Leveraging Your Success

Society tries to teach us humility.  Nobody likes an arrogant jackass that gloats when they win.  As a result, when we fail we’re taught to use that failure as a chance to learn something, to take away a positive from a negative.

But nobody is ever taught what to do with success.

Sure, I’ve written about celebrating your success, but that’s not what I’m talking about here.

Let me give you an example of the difference.

When powerful NHL club like the Chicago Blackhawks wins the Stanley Cup, they have a parade and they celebrate their win.  The city and its fans enjoy the moment.

On the other hand, let’s look at the Carolina Hurricanes.

They moved from Hartford to Carolina in 1997 and to be honest, barely anyone in Raleigh noticed.  Their attendance was shocking.  Even when their brand new arena opened in 1999, their attendance was the second lowest of the 30 NHL teams.

The team was terrible and nobody in their new city cared.

In the 2001-2002 season, they fielded a pretty good team and made it all the way to the Stanley Cup final, where they came up short and lost.  Making the final isn’t the same as winning, but it is a level of success.  The next year the team increased their average attendance by 50%.
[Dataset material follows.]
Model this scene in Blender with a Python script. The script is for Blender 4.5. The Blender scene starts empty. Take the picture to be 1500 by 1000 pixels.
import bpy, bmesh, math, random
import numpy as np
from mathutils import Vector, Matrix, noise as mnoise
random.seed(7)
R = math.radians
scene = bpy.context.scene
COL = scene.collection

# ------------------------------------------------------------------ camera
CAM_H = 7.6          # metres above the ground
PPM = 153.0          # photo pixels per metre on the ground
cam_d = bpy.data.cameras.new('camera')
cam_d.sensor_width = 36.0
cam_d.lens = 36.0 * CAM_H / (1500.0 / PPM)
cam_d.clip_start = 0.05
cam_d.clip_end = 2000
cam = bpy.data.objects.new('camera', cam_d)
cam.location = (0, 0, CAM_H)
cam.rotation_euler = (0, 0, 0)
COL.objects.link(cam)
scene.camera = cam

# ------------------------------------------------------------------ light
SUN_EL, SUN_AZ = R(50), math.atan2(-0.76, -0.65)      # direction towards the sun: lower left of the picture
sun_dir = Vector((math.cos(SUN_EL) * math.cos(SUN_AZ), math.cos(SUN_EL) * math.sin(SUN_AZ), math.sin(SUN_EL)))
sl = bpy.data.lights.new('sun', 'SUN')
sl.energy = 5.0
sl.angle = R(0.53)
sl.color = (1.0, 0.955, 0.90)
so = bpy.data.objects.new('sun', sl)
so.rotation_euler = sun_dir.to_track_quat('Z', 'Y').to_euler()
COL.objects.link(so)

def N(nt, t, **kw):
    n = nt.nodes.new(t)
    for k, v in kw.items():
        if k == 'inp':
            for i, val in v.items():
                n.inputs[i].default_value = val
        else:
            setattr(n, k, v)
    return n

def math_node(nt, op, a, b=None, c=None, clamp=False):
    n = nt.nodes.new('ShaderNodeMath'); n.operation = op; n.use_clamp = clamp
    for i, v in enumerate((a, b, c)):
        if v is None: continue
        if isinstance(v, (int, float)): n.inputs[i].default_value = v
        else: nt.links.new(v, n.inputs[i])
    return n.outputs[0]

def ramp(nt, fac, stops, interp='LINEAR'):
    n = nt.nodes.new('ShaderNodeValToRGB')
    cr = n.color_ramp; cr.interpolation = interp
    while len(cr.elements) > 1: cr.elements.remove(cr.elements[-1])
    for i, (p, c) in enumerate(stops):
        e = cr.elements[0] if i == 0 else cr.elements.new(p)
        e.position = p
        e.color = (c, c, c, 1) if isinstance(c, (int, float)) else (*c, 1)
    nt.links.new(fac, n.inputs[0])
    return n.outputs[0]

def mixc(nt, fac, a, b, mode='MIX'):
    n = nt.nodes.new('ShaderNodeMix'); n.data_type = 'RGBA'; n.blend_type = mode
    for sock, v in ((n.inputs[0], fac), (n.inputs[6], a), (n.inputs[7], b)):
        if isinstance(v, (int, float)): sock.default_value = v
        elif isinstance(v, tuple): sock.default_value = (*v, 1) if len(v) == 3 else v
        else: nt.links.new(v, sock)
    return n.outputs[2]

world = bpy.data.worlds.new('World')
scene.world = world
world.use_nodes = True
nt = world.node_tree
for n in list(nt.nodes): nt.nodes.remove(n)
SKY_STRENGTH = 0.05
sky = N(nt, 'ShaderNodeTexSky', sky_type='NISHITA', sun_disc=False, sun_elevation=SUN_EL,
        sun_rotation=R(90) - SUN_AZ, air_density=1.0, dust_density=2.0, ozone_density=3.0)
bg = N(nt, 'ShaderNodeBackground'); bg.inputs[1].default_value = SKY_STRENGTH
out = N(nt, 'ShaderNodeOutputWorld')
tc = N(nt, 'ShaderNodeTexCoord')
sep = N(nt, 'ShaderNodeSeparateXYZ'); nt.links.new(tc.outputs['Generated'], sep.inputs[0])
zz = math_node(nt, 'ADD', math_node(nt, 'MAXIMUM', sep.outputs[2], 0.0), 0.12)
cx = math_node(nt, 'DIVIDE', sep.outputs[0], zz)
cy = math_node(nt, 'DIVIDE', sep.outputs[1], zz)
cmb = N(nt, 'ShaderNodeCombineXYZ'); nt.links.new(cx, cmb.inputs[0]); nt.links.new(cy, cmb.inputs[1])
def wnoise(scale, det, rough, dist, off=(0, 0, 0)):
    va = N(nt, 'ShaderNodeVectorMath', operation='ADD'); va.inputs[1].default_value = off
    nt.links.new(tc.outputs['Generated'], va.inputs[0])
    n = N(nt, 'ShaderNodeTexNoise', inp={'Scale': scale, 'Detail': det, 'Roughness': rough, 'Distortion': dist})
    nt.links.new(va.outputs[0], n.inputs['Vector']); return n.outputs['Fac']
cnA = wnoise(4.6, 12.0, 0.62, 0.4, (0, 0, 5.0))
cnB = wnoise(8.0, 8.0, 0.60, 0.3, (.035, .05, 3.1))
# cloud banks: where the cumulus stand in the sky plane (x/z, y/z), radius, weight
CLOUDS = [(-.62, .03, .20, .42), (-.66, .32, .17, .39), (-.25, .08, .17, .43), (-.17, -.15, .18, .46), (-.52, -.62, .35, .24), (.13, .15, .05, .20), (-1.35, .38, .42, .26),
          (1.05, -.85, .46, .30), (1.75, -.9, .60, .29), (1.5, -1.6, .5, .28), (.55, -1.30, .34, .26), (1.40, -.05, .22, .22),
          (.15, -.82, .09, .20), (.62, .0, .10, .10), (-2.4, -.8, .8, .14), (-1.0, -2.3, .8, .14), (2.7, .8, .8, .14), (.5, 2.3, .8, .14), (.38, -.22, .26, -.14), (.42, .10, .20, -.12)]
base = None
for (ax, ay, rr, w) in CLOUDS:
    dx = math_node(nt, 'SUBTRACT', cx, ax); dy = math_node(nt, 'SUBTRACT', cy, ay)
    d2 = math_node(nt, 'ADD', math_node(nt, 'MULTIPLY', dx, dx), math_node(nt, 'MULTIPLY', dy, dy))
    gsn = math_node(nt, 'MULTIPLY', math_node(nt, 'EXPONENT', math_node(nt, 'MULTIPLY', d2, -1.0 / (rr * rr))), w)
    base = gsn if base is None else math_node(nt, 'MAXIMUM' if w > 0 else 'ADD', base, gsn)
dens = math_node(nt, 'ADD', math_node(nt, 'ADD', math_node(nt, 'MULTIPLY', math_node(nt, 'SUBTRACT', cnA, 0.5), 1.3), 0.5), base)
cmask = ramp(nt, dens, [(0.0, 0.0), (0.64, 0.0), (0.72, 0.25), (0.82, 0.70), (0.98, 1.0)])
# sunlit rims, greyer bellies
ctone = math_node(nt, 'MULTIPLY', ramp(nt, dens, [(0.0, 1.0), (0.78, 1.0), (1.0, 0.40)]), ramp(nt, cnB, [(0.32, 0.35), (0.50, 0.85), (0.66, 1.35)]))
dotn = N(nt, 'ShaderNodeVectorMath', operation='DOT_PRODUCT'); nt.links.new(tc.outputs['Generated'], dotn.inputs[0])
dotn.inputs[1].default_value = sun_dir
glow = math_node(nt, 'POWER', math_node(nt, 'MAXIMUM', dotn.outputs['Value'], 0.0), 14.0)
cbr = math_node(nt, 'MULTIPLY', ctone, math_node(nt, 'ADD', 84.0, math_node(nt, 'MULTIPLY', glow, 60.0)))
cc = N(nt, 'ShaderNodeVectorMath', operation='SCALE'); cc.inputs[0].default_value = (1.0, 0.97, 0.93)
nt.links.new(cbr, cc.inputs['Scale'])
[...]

Unfortunately, their success didn’t last and attendance dipped again.

In 2005-2006 though, the Hurricanes, having missed the playoffs two years in a row, made it to and won the Stanley Cup.  This time, the team’s ownership and management leveraged that success to make the club something greater in the community.  They created fans and used the championship to sell people season ticket packages.

Since winning that Stanley Cup in 2006, the team has made the playoffs just once in ten years, which is terrible.  As a Toronto Maple Leafs fan, I can sadly say my Leafs have only made the playoffs once in that same ten-year span.
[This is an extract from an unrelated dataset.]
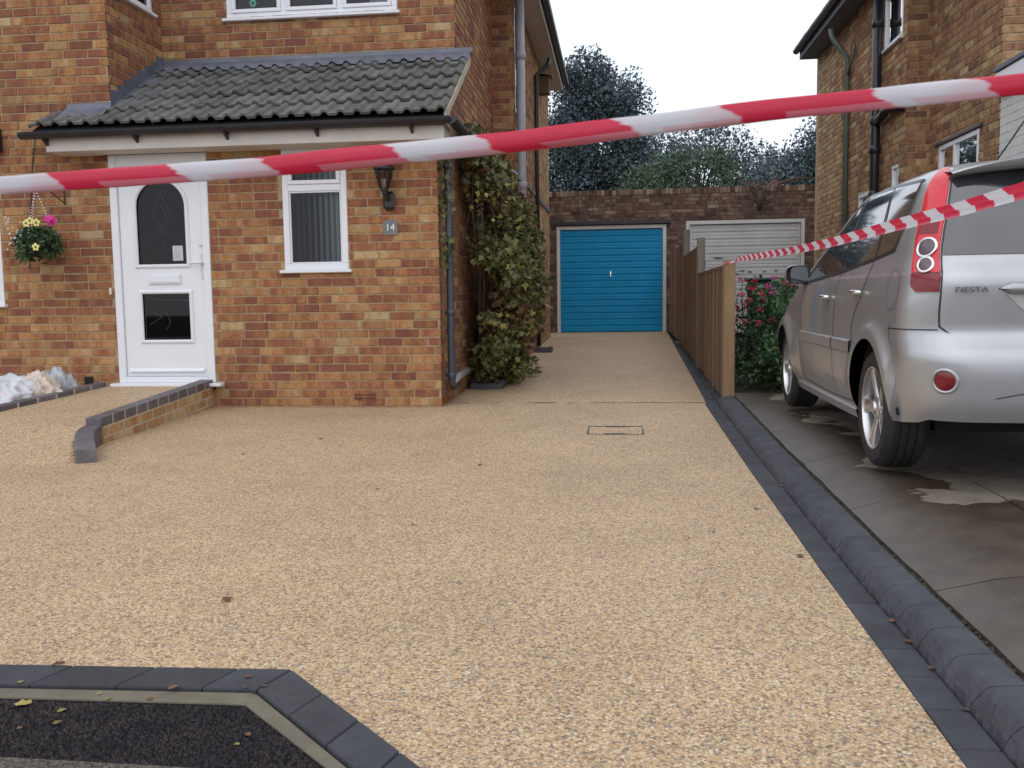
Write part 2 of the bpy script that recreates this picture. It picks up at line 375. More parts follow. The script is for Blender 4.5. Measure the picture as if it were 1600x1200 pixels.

Now after ten years of futility in Raleigh, the Hurricanes’ attendance is woeful – worst in the entire league and the team is probably going to be sold and moved out of Raleigh.

Great, so I’ve taught you about the history of a mediocre, poorly run ice hockey team in a southern state with no history of the game, so what?

Well, there are two lessons.

One, you need to be continuously successful over the long term to continue to prosper.  I know, it sounds pretty stupid reading that, but one-off successes will help you out, but they also are really good at masking problems.  When Carolina had a good run in 2002, their attendance went up, but the team had not built that connection with the fans.  They caught the momentary upside that the excitement of success can deliver.

Two, when you have success you need to leverage it to build out your business more broadly and to improve your foundations.  What the Hurricanes did really well when they won the Stanley Cup in 2006 was that they used that to ingratiate their players and club with the community.  They used the strength of their product to build themselves a more stable business.

Those two things tie together.  You can use success to build out and strengthen your overall business, but you need to keep having success to add fuel to that fire.

Let’s move away from hockey to something you might more closely relate to.

If you create a really good info product, launch it and have success, you’re going to bring in some money to your business.  That’s a good outcome, but then what?

You need to leverage that success and strengthen your existing business or grow new parts.  That could take the shape of buying more traffic with your newfound financial capabilities to increase your sales.  You could also decide to create a complimentary product and direct your new customers to your next thing.

You’re taking assets generated from success in your business, to build something bigger and better that’s more resilient.

The great analogy that I am often reminded of is the one-legged stool.  If you have created that successful info product, launch it, do well financially and then wait six months and do it all again, that might work, but at some point in the future, it’s not going to.  Your single leg of your stool is going to get knocked out from underneath you.

Conversely, if you re-invest the proceeds of your success into building out second and third legs of your stool, strengthening your first leg and making the whole thing more stable, you’re going to be in a much better position going forward.

Success is never guaranteed.  You always have to work at it.  However, when you have some success, you should never squander the opportunity it brings by merely celebrating your victory, you need to knuckle down and figure out how you can turn your current success into bigger, ongoing future success.